Deever is flush now. His company, Deever Roofing, which he started out of high school, has been so successful that five years ago he launched his own foundation. But he hasn't forgotten being poor. So he plays Santa a lot. Last week, he took all 166 students at Mitchellville Elementary School in Southeast Polk on a shopping spree. Each got a $50 gift card - and a personal shopper from two teams of volunteers - to buy presents for family members.
School-sponsored field trips are a thing of the past at Mitchellville. And if school budgets are stressed, home ones are more so. When principal Joseph Nelson asked students how many were able to get gifts for their families, not a single hand went up.

So each was told to make up a list. After breakfast one day last week, a row of school buses Deever chartered pulled up to take the kids and helpers to Walmart. He had enlisted 60 volunteers from companies such as Principal, Wells-Fargo and Nationwide. The school had gotten 50 from the community - pastors, bank and postal workers, a former principal, the school board president and members of a senior lunch group. Deever fed them all first.


"This is where it gets heart wrenching," says Nelson. The kids didn't just pick out indulgences. Several bought food for a Christmas meal. One bought a set of dishes because there were none at home. One bought work boots for his dad, an unemployed construction worker. One bought a 2-foot artificial Christmas tree. The family had never had one.

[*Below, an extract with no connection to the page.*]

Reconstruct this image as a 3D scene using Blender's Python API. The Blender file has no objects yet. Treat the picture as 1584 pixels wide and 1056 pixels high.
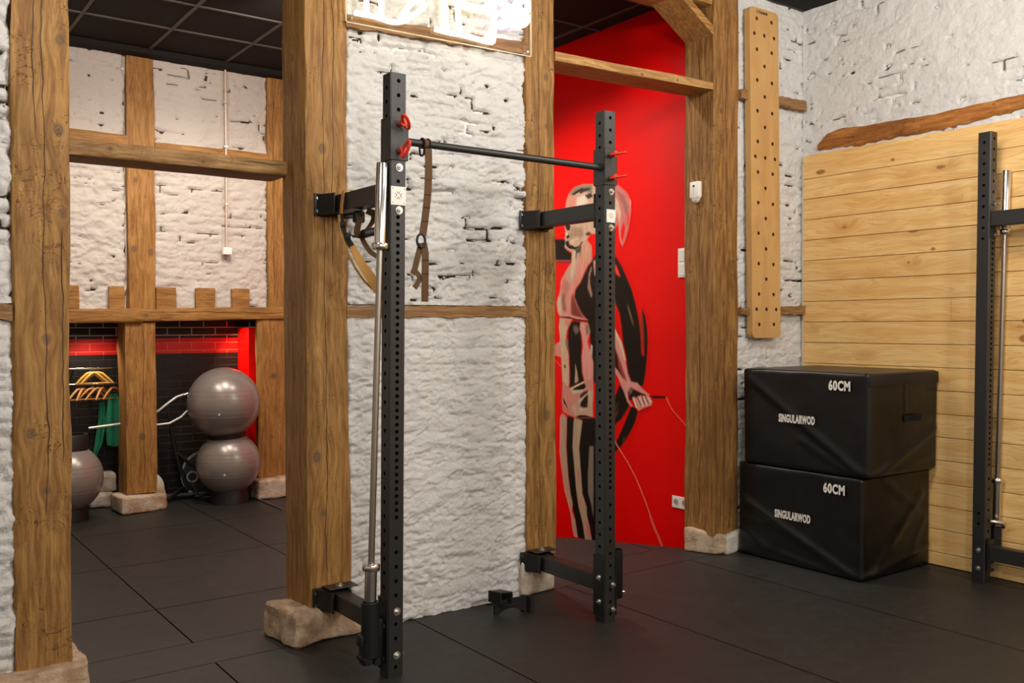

Deever began sponsoring these shopping sprees in 1994, choosing those Des Moines schools with the greatest percentage of kids qualifying for free or reduced price meals. This year he expanded beyond Des Moines, but also pitched in for other events at Cowles Elementary School, Big Brothers and Big Sisters, the Young Women's Resource Center and the Fort Des Moines Museum.


The foundation kicked in about $16,000 of the $20,000 raised from a charity golf tournament.

Deever says he wants to teach that it's better to give than to receive. But when the Mitchellville kids got back to school, each also received a gift package - including a board game Deever created called Rooftopopoly, where giving is the object.

No single act of charity, no matter how generous, can reach every family that could use it. Kids who can't afford to buy for their families must be reminded of the many ways they can still give creative gifts of their time, talents and thoughtfulness.


At the same time, the kid who didn't know a Santa Claus wants others to believe in one. When he and his wife, Esta, dress up as Santa and Mrs. Claus, it's uncanny how they look the part. And this is what he told his granddaughter, whom he and Esta raised, when she came home from school tearful because kids said there's no Santa: There isn't just one; there are many. "You don't know when your Santa is going to be out there for you."

Deever is creating more every year. He gets letters from kids saying, "When I grow up, I want to be just like you."